**STATED GOAL:**
Only lines holding the string "Blender" are wanted; copy each one from the material.

**RECORDED INFORMATION:**
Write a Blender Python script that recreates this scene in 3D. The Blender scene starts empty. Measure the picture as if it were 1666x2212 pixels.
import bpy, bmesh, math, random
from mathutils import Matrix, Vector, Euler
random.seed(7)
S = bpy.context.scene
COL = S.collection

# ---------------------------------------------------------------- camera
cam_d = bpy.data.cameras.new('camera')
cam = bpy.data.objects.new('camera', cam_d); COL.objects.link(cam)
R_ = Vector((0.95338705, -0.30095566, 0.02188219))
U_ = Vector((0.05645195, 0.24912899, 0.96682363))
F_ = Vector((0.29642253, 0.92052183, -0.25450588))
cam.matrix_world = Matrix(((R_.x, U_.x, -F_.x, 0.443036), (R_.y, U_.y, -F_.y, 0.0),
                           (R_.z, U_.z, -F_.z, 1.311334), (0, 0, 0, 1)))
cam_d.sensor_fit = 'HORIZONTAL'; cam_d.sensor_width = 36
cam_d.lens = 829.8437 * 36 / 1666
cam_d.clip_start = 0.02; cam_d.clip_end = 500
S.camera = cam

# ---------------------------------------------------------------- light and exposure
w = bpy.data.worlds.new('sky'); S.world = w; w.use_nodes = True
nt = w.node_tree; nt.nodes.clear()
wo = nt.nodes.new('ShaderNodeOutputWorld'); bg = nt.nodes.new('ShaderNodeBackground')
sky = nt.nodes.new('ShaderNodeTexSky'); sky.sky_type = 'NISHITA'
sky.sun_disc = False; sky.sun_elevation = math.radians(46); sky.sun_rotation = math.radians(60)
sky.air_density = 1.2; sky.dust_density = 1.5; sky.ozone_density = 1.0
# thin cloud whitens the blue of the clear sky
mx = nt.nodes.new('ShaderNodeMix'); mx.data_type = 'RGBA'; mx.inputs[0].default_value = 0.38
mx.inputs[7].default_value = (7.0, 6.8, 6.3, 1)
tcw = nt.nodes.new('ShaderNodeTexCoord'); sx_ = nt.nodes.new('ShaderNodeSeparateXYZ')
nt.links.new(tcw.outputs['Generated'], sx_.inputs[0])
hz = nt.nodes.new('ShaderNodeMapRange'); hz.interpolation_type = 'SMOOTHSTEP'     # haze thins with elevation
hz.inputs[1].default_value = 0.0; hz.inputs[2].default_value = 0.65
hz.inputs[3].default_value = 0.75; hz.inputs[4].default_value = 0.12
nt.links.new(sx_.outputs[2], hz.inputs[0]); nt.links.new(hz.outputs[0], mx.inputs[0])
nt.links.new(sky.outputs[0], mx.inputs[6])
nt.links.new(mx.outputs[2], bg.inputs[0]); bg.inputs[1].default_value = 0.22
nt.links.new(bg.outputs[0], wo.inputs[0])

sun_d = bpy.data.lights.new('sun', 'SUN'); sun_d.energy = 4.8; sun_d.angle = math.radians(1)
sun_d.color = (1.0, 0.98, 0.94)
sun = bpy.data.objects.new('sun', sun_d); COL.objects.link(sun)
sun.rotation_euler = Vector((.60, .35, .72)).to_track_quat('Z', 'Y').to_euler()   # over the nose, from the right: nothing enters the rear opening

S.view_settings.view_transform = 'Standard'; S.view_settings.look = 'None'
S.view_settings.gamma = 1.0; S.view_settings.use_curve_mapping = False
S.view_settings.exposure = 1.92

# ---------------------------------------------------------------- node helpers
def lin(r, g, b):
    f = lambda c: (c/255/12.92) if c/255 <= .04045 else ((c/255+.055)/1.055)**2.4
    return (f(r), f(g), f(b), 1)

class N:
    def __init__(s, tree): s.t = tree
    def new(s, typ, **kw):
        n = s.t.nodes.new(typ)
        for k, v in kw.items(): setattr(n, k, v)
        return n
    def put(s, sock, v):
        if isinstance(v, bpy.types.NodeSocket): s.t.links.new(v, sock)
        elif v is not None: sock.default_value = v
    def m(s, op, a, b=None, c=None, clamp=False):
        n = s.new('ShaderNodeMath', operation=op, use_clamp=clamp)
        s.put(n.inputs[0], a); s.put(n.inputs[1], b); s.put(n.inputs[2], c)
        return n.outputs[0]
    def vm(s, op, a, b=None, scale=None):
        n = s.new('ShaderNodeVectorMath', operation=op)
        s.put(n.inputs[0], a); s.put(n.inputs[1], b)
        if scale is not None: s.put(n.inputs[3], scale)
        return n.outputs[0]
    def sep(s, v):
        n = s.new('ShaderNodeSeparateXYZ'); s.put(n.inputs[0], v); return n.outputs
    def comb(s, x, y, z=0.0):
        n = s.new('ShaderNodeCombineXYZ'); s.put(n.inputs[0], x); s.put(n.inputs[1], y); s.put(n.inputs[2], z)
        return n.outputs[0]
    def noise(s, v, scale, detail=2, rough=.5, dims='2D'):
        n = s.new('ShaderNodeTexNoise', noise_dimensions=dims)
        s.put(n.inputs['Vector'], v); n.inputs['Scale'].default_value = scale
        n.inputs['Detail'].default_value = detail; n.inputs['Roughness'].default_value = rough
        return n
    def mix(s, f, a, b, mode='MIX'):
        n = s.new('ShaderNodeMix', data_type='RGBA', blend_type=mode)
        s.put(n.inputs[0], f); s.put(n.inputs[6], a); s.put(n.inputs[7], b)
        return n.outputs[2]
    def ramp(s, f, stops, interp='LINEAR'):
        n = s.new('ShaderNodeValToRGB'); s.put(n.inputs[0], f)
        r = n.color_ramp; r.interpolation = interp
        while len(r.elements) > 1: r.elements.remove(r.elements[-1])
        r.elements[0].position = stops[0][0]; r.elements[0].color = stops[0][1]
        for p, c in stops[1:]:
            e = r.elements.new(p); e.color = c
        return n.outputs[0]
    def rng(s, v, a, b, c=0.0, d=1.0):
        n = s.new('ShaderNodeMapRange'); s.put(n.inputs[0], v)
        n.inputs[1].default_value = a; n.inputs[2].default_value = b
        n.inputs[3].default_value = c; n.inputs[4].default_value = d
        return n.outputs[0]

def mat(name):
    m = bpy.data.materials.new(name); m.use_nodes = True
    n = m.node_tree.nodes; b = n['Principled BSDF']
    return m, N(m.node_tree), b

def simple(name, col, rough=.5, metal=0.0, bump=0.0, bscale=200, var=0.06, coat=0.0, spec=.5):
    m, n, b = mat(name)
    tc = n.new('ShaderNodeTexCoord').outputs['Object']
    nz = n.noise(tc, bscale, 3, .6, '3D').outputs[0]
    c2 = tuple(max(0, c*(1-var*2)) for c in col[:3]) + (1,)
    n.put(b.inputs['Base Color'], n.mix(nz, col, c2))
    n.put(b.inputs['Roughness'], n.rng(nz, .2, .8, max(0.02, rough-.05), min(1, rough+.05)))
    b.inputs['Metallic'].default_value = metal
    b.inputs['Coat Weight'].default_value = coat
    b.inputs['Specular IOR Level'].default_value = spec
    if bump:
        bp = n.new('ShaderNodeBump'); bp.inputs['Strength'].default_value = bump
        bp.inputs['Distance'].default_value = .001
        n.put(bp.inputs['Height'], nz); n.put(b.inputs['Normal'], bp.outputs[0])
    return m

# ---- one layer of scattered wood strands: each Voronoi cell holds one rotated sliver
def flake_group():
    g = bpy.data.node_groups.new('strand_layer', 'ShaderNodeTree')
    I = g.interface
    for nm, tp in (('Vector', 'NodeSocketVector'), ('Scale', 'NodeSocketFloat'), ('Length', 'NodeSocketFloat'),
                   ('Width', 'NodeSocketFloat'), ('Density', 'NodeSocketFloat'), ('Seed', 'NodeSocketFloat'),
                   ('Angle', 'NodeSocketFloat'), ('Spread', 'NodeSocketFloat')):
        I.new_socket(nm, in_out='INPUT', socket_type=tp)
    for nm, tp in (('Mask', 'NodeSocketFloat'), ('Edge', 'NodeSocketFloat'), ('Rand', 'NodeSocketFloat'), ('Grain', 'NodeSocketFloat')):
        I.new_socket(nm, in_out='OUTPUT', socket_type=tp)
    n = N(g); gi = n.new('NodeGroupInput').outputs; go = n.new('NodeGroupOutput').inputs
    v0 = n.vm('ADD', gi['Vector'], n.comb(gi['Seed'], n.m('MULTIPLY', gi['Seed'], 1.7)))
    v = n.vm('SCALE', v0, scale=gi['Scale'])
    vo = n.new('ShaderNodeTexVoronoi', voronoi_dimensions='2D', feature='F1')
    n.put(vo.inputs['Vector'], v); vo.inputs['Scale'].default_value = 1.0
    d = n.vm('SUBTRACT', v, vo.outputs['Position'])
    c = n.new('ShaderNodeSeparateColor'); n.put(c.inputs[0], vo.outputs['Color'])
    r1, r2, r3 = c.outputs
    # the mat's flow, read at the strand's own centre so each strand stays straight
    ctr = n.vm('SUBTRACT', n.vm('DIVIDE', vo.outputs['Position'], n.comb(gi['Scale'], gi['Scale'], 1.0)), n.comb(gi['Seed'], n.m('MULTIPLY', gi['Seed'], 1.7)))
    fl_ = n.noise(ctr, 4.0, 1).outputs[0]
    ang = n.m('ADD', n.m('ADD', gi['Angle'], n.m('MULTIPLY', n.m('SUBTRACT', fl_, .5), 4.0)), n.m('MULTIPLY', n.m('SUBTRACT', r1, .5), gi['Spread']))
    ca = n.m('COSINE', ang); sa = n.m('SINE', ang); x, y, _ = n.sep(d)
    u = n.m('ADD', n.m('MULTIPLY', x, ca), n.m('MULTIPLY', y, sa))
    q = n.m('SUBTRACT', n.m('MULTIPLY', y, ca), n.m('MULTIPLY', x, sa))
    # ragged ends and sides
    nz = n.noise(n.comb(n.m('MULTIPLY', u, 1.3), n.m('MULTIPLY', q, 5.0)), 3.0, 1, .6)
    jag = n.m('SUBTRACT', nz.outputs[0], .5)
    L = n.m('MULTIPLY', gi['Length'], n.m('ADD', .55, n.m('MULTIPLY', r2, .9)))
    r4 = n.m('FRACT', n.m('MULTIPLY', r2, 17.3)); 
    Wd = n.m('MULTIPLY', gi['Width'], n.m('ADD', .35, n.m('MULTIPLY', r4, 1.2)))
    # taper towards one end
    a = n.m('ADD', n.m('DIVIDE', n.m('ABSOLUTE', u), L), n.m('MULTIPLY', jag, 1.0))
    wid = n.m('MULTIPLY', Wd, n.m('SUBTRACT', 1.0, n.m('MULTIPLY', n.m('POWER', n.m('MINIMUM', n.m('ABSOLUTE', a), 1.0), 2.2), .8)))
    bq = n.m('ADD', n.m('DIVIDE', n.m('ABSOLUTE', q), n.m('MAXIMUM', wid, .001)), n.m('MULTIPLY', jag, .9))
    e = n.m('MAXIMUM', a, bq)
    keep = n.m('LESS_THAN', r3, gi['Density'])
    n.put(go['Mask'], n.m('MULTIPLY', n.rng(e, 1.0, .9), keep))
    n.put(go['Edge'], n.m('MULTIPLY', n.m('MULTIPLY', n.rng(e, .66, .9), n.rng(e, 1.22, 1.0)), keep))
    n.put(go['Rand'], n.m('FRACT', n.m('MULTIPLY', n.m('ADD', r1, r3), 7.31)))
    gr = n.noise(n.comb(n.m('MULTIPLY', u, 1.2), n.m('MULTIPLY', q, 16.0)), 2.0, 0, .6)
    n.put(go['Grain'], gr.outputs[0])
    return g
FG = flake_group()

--

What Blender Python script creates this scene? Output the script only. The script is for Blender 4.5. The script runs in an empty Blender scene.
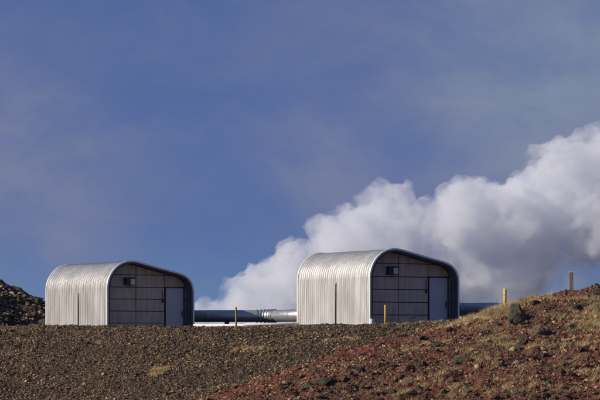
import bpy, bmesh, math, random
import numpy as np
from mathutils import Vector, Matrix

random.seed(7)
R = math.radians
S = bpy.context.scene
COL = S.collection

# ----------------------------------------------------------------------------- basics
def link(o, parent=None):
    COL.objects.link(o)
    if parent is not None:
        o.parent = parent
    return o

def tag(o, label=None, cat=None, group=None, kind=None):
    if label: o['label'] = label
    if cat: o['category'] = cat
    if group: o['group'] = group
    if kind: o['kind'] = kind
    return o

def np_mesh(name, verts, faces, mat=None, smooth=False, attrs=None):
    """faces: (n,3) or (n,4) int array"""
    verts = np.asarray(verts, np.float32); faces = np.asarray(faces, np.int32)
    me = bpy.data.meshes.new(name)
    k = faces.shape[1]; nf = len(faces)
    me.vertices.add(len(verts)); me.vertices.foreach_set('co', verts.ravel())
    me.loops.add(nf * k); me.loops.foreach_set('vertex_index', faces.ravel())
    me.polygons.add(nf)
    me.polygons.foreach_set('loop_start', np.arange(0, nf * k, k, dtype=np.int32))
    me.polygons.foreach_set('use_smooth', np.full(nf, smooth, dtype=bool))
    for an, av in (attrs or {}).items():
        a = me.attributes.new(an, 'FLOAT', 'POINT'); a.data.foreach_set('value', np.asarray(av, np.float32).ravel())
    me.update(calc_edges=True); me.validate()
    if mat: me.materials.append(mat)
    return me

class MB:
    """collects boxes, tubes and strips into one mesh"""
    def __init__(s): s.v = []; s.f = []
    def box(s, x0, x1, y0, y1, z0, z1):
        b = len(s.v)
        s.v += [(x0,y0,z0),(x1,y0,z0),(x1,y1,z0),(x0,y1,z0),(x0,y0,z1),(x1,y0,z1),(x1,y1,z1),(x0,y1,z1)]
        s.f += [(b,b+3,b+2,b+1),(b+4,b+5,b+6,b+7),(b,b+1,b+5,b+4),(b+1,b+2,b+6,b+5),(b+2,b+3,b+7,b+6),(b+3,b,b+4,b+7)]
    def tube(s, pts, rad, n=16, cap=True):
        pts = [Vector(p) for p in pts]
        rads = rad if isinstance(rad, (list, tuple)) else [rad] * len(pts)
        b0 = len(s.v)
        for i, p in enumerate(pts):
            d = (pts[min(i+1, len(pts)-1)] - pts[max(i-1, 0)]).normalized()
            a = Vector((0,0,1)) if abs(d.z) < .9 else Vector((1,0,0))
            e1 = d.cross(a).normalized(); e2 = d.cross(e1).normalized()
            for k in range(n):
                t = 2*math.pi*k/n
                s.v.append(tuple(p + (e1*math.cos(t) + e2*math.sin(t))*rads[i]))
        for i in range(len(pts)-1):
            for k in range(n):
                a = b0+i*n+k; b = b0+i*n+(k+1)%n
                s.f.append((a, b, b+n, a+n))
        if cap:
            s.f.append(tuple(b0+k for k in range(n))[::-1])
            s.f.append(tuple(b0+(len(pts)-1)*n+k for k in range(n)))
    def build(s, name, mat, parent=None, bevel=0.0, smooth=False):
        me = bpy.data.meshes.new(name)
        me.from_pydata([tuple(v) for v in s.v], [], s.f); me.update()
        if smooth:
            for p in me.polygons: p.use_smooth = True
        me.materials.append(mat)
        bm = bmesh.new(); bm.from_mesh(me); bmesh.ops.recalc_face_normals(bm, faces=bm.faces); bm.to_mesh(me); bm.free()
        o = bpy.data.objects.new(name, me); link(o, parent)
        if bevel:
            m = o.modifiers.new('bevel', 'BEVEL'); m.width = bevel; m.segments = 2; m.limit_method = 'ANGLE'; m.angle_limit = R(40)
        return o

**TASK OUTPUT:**
Write a Blender Python script that recreates this scene in 3D. The Blender scene starts empty. Measure the picture as if it were 1666x2212 pixels.
What Blender Python script creates this scene? Output the script only. The script is for Blender 4.5. The script runs in an empty Blender scene.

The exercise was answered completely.